Reproduce the listing below without changes, except that pictures are left out.
## BEGIN
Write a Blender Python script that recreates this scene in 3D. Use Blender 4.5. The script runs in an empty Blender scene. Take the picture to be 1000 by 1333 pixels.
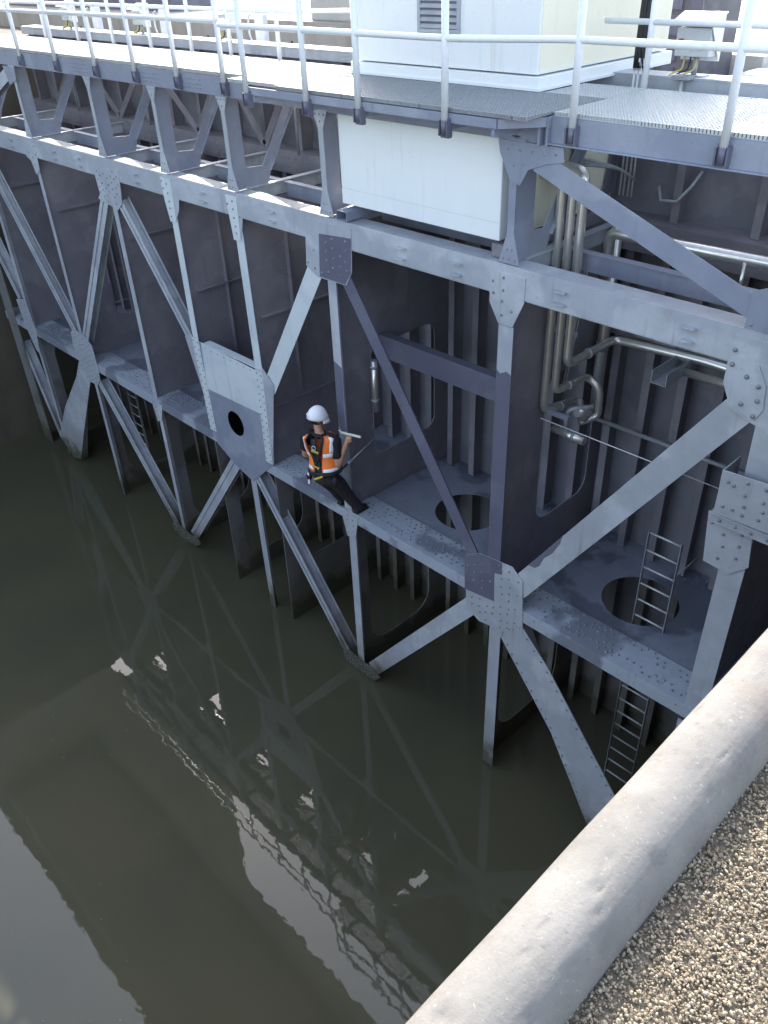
import bpy, bmesh, math, random
from mathutils import Vector, Matrix
random.seed(7)
R_ = math.radians
scene = bpy.context.scene
col = scene.collection

# ------------------------------------------------------------------ camera, sky, sun
cam_d = bpy.data.cameras.new("camera"); cam = bpy.data.objects.new("camera", cam_d); col.objects.link(cam)
cam_d.sensor_fit = 'VERTICAL'; cam_d.sensor_height = 24.0; cam_d.lens = 24.0*1068.0/1333.0
cam_d.clip_start = 0.05; cam_d.clip_end = 2000
RX = Vector((0.69621428, 0.71699185, -0.03476148))
DN = Vector((0.39013953, -0.41859434, -0.82010361))
FW = Vector((-0.60255856, 0.55740602, -0.57115822))
M = Matrix(((RX.x, -DN.x, -FW.x, 0), (RX.y, -DN.y, -FW.y, -7.0), (RX.z, -DN.z, -FW.z, 11.2), (0, 0, 0, 1)))
cam.matrix_world = M
scene.camera = cam

SUN_EL = 35.0; SUN_DIR = Vector((-0.74, 0.67, 0)).normalized()
world = bpy.data.worlds.new("World"); scene.world = world; world.use_nodes = True
wn = world.node_tree
bg = wn.nodes['Background']; sky = wn.nodes.new('ShaderNodeTexSky'); sky.sky_type = 'NISHITA'
sky.sun_disc = False; sky.sun_elevation = R_(SUN_EL)
sky.sun_rotation = math.atan2(SUN_DIR.x, SUN_DIR.y)
sky.air_density = 1.0; sky.dust_density = 2.6
hs_ = wn.nodes.new('ShaderNodeHueSaturation'); hs_.inputs['Saturation'].default_value = .76
wn.links.new(sky.outputs[0], hs_.inputs['Color']); wn.links.new(hs_.outputs[0], bg.inputs[0]); bg.inputs[1].default_value = 0.15
sl = bpy.data.lights.new("sun", 'SUN'); sl.energy = 2.0; sl.angle = R_(0.5); sl.color = (1.0, 0.95, 0.88)
so = bpy.data.objects.new("sun", sl); col.objects.link(so)
e = R_(SUN_EL); to_sun = Vector((SUN_DIR.x*math.cos(e), SUN_DIR.y*math.cos(e), math.sin(e)))
so.rotation_euler = to_sun.to_track_quat('Z', 'Y').to_euler(); so.location = to_sun*60
scene.view_settings.view_transform = 'Standard'; scene.view_settings.look = 'None'
scene.view_settings.gamma = 1.0; scene.view_settings.exposure = 2.3
scene.render.resolution_x = 768; scene.render.resolution_y = 1024
scene.cycles.max_bounces = 6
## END
▸ **Output for this exercise**:
Write a Blender Python script that recreates this scene in 3D. Use Blender 4.5. The script runs in an empty Blender scene. Take the picture to be 1000 by 1333 pixels.
import bpy, bmesh, math, random
from mathutils import Vector, Matrix
random.seed(7)
R_ = math.radians
scene = bpy.context.scene
col = scene.collection

# ------------------------------------------------------------------ camera, sky, sun
cam_d = bpy.data.cameras.new("camera"); cam = bpy.data.objects.new("camera", cam_d); col.objects.link(cam)
cam_d.sensor_fit = 'VERTICAL'; cam_d.sensor_height = 24.0; cam_d.lens = 24.0*1068.0/1333.0
cam_d.clip_start = 0.05; cam_d.clip_end = 2000
RX = Vector((0.69621428, 0.71699185, -0.03476148))
DN = Vector((0.39013953, -0.41859434, -0.82010361))
FW = Vector((-0.60255856, 0.55740602, -0.57115822))
M = Matrix(((RX.x, -DN.x, -FW.x, 0), (RX.y, -DN.y, -FW.y, -7.0), (RX.z, -DN.z, -FW.z, 11.2), (0, 0, 0, 1)))
cam.matrix_world = M
scene.camera = cam

SUN_EL = 35.0; SUN_DIR = Vector((-0.74, 0.67, 0)).normalized()
world = bpy.data.worlds.new("World"); scene.world = world; world.use_nodes = True
wn = world.node_tree
bg = wn.nodes['Background']; sky = wn.nodes.new('ShaderNodeTexSky'); sky.sky_type = 'NISHITA'
sky.sun_disc = False; sky.sun_elevation = R_(SUN_EL)
sky.sun_rotation = math.atan2(SUN_DIR.x, SUN_DIR.y)
sky.air_density = 1.0; sky.dust_density = 2.6
hs_ = wn.nodes.new('ShaderNodeHueSaturation'); hs_.inputs['Saturation'].default_value = .76
wn.links.new(sky.outputs[0], hs_.inputs['Color']); wn.links.new(hs_.outputs[0], bg.inputs[0]); bg.inputs[1].default_value = 0.15
sl = bpy.data.lights.new("sun", 'SUN'); sl.energy = 2.0; sl.angle = R_(0.5); sl.color = (1.0, 0.95, 0.88)
so = bpy.data.objects.new("sun", sl); col.objects.link(so)
e = R_(SUN_EL); to_sun = Vector((SUN_DIR.x*math.cos(e), SUN_DIR.y*math.cos(e), math.sin(e)))
so.rotation_euler = to_sun.to_track_quat('Z', 'Y').to_euler(); so.location = to_sun*60
scene.view_settings.view_transform = 'Standard'; scene.view_settings.look = 'None'
scene.view_settings.gamma = 1.0; scene.view_settings.exposure = 2.3
scene.render.resolution_x = 768; scene.render.resolution_y = 1024
scene.cycles.max_bounces = 6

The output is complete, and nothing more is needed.